EXERCISE PROMPT:
Transcribe the data that follows precisely, omitting nothing.

DATA:
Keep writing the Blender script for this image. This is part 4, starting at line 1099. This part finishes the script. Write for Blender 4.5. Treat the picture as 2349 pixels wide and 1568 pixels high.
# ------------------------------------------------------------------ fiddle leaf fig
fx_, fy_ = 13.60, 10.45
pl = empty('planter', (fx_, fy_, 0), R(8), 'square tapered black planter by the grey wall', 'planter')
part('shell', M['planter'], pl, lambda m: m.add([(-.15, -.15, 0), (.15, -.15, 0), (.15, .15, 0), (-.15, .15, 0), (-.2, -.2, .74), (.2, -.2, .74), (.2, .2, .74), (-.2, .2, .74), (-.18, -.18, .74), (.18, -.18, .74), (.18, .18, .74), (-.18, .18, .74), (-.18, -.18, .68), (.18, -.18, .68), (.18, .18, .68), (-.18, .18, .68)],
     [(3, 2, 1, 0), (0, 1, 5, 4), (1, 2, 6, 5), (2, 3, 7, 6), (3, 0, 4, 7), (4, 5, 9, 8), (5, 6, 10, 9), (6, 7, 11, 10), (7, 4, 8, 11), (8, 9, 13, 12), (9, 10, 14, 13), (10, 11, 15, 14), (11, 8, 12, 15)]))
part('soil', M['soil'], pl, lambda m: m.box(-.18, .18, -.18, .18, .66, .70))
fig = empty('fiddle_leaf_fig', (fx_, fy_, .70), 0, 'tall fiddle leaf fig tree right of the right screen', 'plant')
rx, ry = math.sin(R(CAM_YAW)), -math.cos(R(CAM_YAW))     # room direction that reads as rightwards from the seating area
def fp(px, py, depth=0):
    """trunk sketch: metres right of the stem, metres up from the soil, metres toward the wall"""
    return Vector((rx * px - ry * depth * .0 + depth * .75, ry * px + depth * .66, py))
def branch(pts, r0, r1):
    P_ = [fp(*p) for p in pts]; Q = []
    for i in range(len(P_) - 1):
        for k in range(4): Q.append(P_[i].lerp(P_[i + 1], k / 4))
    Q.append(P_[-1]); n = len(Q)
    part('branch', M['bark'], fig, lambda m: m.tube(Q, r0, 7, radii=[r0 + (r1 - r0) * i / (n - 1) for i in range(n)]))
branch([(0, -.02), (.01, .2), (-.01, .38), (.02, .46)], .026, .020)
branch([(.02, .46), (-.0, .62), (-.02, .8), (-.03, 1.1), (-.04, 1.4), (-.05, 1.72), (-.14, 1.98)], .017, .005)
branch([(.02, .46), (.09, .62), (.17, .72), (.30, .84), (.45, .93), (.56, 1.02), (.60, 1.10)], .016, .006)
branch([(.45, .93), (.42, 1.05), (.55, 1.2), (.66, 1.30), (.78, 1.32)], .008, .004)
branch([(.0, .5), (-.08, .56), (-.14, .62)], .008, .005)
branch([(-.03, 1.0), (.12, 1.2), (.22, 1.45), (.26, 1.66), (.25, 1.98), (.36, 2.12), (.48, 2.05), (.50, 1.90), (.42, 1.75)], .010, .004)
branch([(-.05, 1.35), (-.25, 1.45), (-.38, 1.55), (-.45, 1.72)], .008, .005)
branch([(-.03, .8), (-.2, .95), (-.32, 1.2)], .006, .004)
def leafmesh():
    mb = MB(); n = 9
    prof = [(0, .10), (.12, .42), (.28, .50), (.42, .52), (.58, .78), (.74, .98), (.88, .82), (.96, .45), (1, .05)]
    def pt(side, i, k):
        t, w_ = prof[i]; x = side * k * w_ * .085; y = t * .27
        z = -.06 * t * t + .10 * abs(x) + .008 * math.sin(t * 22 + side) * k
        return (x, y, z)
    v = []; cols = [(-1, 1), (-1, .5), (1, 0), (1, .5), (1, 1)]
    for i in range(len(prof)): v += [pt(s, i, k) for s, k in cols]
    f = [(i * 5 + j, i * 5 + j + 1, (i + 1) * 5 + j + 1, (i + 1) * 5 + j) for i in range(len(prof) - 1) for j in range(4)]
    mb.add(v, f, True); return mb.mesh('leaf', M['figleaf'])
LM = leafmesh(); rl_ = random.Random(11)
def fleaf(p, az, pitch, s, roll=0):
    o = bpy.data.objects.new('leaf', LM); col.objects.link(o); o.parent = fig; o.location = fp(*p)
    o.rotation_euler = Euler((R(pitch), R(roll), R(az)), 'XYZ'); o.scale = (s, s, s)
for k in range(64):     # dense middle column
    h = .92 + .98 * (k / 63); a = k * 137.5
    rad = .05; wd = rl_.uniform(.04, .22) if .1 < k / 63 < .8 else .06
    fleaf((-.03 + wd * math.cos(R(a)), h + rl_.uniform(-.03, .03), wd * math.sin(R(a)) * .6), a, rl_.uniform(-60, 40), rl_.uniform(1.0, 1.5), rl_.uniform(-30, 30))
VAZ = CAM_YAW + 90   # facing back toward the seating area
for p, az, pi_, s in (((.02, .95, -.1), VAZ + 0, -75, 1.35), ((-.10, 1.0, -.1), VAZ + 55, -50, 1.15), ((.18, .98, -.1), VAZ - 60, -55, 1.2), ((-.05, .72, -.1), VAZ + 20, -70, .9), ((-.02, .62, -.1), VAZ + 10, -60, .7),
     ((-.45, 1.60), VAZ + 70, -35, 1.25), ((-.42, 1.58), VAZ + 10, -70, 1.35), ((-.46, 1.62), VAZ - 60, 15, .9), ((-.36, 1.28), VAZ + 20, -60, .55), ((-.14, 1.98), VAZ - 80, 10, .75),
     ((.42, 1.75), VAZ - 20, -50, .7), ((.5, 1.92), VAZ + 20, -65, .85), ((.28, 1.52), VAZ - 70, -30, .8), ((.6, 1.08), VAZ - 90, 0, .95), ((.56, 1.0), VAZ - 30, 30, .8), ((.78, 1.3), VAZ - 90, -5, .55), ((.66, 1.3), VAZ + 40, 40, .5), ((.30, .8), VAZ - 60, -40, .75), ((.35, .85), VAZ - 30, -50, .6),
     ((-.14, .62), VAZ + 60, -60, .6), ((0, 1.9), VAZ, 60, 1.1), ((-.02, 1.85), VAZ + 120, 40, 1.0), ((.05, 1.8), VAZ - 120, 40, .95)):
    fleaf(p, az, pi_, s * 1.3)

ANSWER TO THIS TASK:
Keep writing the Blender script for this image. This is part 4, starting at line 1099. This part finishes the script. Write for Blender 4.5. Treat the picture as 2349 pixels wide and 1568 pixels high.
# ------------------------------------------------------------------ fiddle leaf fig
fx_, fy_ = 13.60, 10.45
pl = empty('planter', (fx_, fy_, 0), R(8), 'square tapered black planter by the grey wall', 'planter')
part('shell', M['planter'], pl, lambda m: m.add([(-.15, -.15, 0), (.15, -.15, 0), (.15, .15, 0), (-.15, .15, 0), (-.2, -.2, .74), (.2, -.2, .74), (.2, .2, .74), (-.2, .2, .74), (-.18, -.18, .74), (.18, -.18, .74), (.18, .18, .74), (-.18, .18, .74), (-.18, -.18, .68), (.18, -.18, .68), (.18, .18, .68), (-.18, .18, .68)],
     [(3, 2, 1, 0), (0, 1, 5, 4), (1, 2, 6, 5), (2, 3, 7, 6), (3, 0, 4, 7), (4, 5, 9, 8), (5, 6, 10, 9), (6, 7, 11, 10), (7, 4, 8, 11), (8, 9, 13, 12), (9, 10, 14, 13), (10, 11, 15, 14), (11, 8, 12, 15)]))
part('soil', M['soil'], pl, lambda m: m.box(-.18, .18, -.18, .18, .66, .70))
fig = empty('fiddle_leaf_fig', (fx_, fy_, .70), 0, 'tall fiddle leaf fig tree right of the right screen', 'plant')
rx, ry = math.sin(R(CAM_YAW)), -math.cos(R(CAM_YAW))     # room direction that reads as rightwards from the seating area
def fp(px, py, depth=0):
    """trunk sketch: metres right of the stem, metres up from the soil, metres toward the wall"""
    return Vector((rx * px - ry * depth * .0 + depth * .75, ry * px + depth * .66, py))
def branch(pts, r0, r1):
    P_ = [fp(*p) for p in pts]; Q = []
    for i in range(len(P_) - 1):
        for k in range(4): Q.append(P_[i].lerp(P_[i + 1], k / 4))
    Q.append(P_[-1]); n = len(Q)
    part('branch', M['bark'], fig, lambda m: m.tube(Q, r0, 7, radii=[r0 + (r1 - r0) * i / (n - 1) for i in range(n)]))
branch([(0, -.02), (.01, .2), (-.01, .38), (.02, .46)], .026, .020)
branch([(.02, .46), (-.0, .62), (-.02, .8), (-.03, 1.1), (-.04, 1.4), (-.05, 1.72), (-.14, 1.98)], .017, .005)
branch([(.02, .46), (.09, .62), (.17, .72), (.30, .84), (.45, .93), (.56, 1.02), (.60, 1.10)], .016, .006)
branch([(.45, .93), (.42, 1.05), (.55, 1.2), (.66, 1.30), (.78, 1.32)], .008, .004)
branch([(.0, .5), (-.08, .56), (-.14, .62)], .008, .005)
branch([(-.03, 1.0), (.12, 1.2), (.22, 1.45), (.26, 1.66), (.25, 1.98), (.36, 2.12), (.48, 2.05), (.50, 1.90), (.42, 1.75)], .010, .004)
branch([(-.05, 1.35), (-.25, 1.45), (-.38, 1.55), (-.45, 1.72)], .008, .005)
branch([(-.03, .8), (-.2, .95), (-.32, 1.2)], .006, .004)
def leafmesh():
    mb = MB(); n = 9
    prof = [(0, .10), (.12, .42), (.28, .50), (.42, .52), (.58, .78), (.74, .98), (.88, .82), (.96, .45), (1, .05)]
    def pt(side, i, k):
        t, w_ = prof[i]; x = side * k * w_ * .085; y = t * .27
        z = -.06 * t * t + .10 * abs(x) + .008 * math.sin(t * 22 + side) * k
        return (x, y, z)
    v = []; cols = [(-1, 1), (-1, .5), (1, 0), (1, .5), (1, 1)]
    for i in range(len(prof)): v += [pt(s, i, k) for s, k in cols]
    f = [(i * 5 + j, i * 5 + j + 1, (i + 1) * 5 + j + 1, (i + 1) * 5 + j) for i in range(len(prof) - 1) for j in range(4)]
    mb.add(v, f, True); return mb.mesh('leaf', M['figleaf'])
LM = leafmesh(); rl_ = random.Random(11)
def fleaf(p, az, pitch, s, roll=0):
    o = bpy.data.objects.new('leaf', LM); col.objects.link(o); o.parent = fig; o.location = fp(*p)
    o.rotation_euler = Euler((R(pitch), R(roll), R(az)), 'XYZ'); o.scale = (s, s, s)
for k in range(64):     # dense middle column
    h = .92 + .98 * (k / 63); a = k * 137.5
    rad = .05; wd = rl_.uniform(.04, .22) if .1 < k / 63 < .8 else .06
    fleaf((-.03 + wd * math.cos(R(a)), h + rl_.uniform(-.03, .03), wd * math.sin(R(a)) * .6), a, rl_.uniform(-60, 40), rl_.uniform(1.0, 1.5), rl_.uniform(-30, 30))
VAZ = CAM_YAW + 90   # facing back toward the seating area
for p, az, pi_, s in (((.02, .95, -.1), VAZ + 0, -75, 1.35), ((-.10, 1.0, -.1), VAZ + 55, -50, 1.15), ((.18, .98, -.1), VAZ - 60, -55, 1.2), ((-.05, .72, -.1), VAZ + 20, -70, .9), ((-.02, .62, -.1), VAZ + 10, -60, .7),
     ((-.45, 1.60), VAZ + 70, -35, 1.25), ((-.42, 1.58), VAZ + 10, -70, 1.35), ((-.46, 1.62), VAZ - 60, 15, .9), ((-.36, 1.28), VAZ + 20, -60, .55), ((-.14, 1.98), VAZ - 80, 10, .75),
     ((.42, 1.75), VAZ - 20, -50, .7), ((.5, 1.92), VAZ + 20, -65, .85), ((.28, 1.52), VAZ - 70, -30, .8), ((.6, 1.08), VAZ - 90, 0, .95), ((.56, 1.0), VAZ - 30, 30, .8), ((.78, 1.3), VAZ - 90, -5, .55), ((.66, 1.3), VAZ + 40, 40, .5), ((.30, .8), VAZ - 60, -40, .75), ((.35, .85), VAZ - 30, -50, .6),
     ((-.14, .62), VAZ + 60, -60, .6), ((0, 1.9), VAZ, 60, 1.1), ((-.02, 1.85), VAZ + 120, 40, 1.0), ((.05, 1.8), VAZ - 120, 40, .95)):
    fleaf(p, az, pi_, s * 1.3)